» **Source records**
###

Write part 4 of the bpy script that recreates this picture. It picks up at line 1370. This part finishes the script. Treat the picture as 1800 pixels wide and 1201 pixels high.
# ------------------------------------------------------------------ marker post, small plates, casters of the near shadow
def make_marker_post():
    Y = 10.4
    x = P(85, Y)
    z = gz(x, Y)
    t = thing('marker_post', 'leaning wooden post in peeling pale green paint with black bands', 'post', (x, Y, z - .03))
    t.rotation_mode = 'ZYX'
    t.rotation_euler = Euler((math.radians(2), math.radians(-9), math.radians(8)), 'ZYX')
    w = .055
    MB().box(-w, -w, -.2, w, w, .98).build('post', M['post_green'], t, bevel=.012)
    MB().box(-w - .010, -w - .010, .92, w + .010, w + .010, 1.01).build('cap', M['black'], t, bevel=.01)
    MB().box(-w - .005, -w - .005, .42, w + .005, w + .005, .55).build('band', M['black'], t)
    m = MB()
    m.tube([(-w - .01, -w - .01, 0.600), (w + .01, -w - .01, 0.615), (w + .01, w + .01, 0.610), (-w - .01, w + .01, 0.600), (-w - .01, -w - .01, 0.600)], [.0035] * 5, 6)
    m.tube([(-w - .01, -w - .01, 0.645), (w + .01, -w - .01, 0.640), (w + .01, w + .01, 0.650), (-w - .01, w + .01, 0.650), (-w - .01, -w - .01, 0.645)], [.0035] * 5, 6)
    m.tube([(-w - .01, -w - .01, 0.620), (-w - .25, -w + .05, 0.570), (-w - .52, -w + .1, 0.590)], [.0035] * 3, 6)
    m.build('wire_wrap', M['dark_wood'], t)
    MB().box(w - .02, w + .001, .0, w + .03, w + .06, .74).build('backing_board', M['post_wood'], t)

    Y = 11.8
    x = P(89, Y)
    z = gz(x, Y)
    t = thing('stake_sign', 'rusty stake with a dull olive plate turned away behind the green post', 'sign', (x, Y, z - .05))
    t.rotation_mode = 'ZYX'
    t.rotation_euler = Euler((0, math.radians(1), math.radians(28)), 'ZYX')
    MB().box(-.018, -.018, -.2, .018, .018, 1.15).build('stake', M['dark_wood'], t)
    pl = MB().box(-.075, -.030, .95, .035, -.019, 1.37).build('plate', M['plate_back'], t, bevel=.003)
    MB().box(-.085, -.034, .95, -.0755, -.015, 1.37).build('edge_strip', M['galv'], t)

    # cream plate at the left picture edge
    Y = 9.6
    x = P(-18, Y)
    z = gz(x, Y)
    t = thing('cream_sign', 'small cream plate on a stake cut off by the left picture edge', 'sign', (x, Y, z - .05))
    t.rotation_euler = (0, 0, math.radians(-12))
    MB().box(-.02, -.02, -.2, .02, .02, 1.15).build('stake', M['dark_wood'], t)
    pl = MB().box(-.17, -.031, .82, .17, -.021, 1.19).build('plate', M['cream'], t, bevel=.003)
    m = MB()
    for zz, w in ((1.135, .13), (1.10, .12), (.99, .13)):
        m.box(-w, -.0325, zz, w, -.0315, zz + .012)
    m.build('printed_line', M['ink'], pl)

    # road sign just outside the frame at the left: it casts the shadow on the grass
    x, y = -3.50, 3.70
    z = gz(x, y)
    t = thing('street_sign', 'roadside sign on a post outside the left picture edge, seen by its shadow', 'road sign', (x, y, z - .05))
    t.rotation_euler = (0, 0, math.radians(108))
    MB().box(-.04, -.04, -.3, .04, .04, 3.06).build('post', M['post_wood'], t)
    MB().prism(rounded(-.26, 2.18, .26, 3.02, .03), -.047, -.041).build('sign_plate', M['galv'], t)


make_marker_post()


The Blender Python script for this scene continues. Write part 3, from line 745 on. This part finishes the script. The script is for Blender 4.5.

###

Output each record precisely as given.

» **Answer in full**
Write part 4 of the bpy script that recreates this picture. It picks up at line 1370. This part finishes the script. Treat the picture as 1800 pixels wide and 1201 pixels high.
# ------------------------------------------------------------------ marker post, small plates, casters of the near shadow
def make_marker_post():
    Y = 10.4
    x = P(85, Y)
    z = gz(x, Y)
    t = thing('marker_post', 'leaning wooden post in peeling pale green paint with black bands', 'post', (x, Y, z - .03))
    t.rotation_mode = 'ZYX'
    t.rotation_euler = Euler((math.radians(2), math.radians(-9), math.radians(8)), 'ZYX')
    w = .055
    MB().box(-w, -w, -.2, w, w, .98).build('post', M['post_green'], t, bevel=.012)
    MB().box(-w - .010, -w - .010, .92, w + .010, w + .010, 1.01).build('cap', M['black'], t, bevel=.01)
    MB().box(-w - .005, -w - .005, .42, w + .005, w + .005, .55).build('band', M['black'], t)
    m = MB()
    m.tube([(-w - .01, -w - .01, 0.600), (w + .01, -w - .01, 0.615), (w + .01, w + .01, 0.610), (-w - .01, w + .01, 0.600), (-w - .01, -w - .01, 0.600)], [.0035] * 5, 6)
    m.tube([(-w - .01, -w - .01, 0.645), (w + .01, -w - .01, 0.640), (w + .01, w + .01, 0.650), (-w - .01, w + .01, 0.650), (-w - .01, -w - .01, 0.645)], [.0035] * 5, 6)
    m.tube([(-w - .01, -w - .01, 0.620), (-w - .25, -w + .05, 0.570), (-w - .52, -w + .1, 0.590)], [.0035] * 3, 6)
    m.build('wire_wrap', M['dark_wood'], t)
    MB().box(w - .02, w + .001, .0, w + .03, w + .06, .74).build('backing_board', M['post_wood'], t)

    Y = 11.8
    x = P(89, Y)
    z = gz(x, Y)
    t = thing('stake_sign', 'rusty stake with a dull olive plate turned away behind the green post', 'sign', (x, Y, z - .05))
    t.rotation_mode = 'ZYX'
    t.rotation_euler = Euler((0, math.radians(1), math.radians(28)), 'ZYX')
    MB().box(-.018, -.018, -.2, .018, .018, 1.15).build('stake', M['dark_wood'], t)
    pl = MB().box(-.075, -.030, .95, .035, -.019, 1.37).build('plate', M['plate_back'], t, bevel=.003)
    MB().box(-.085, -.034, .95, -.0755, -.015, 1.37).build('edge_strip', M['galv'], t)

    # cream plate at the left picture edge
    Y = 9.6
    x = P(-18, Y)
    z = gz(x, Y)
    t = thing('cream_sign', 'small cream plate on a stake cut off by the left picture edge', 'sign', (x, Y, z - .05))
    t.rotation_euler = (0, 0, math.radians(-12))
    MB().box(-.02, -.02, -.2, .02, .02, 1.15).build('stake', M['dark_wood'], t)
    pl = MB().box(-.17, -.031, .82, .17, -.021, 1.19).build('plate', M['cream'], t, bevel=.003)
    m = MB()
    for zz, w in ((1.135, .13), (1.10, .12), (.99, .13)):
        m.box(-w, -.0325, zz, w, -.0315, zz + .012)
    m.build('printed_line', M['ink'], pl)

    # road sign just outside the frame at the left: it casts the shadow on the grass
    x, y = -3.50, 3.70
    z = gz(x, y)
    t = thing('street_sign', 'roadside sign on a post outside the left picture edge, seen by its shadow', 'road sign', (x, y, z - .05))
    t.rotation_euler = (0, 0, math.radians(108))
    MB().box(-.04, -.04, -.3, .04, .04, 3.06).build('post', M['post_wood'], t)
    MB().prism(rounded(-.26, 2.18, .26, 3.02, .03), -.047, -.041).build('sign_plate', M['galv'], t)


make_marker_post()


The Blender Python script for this scene continues. Write part 3, from line 745 on. This part finishes the script. The script is for Blender 4.5.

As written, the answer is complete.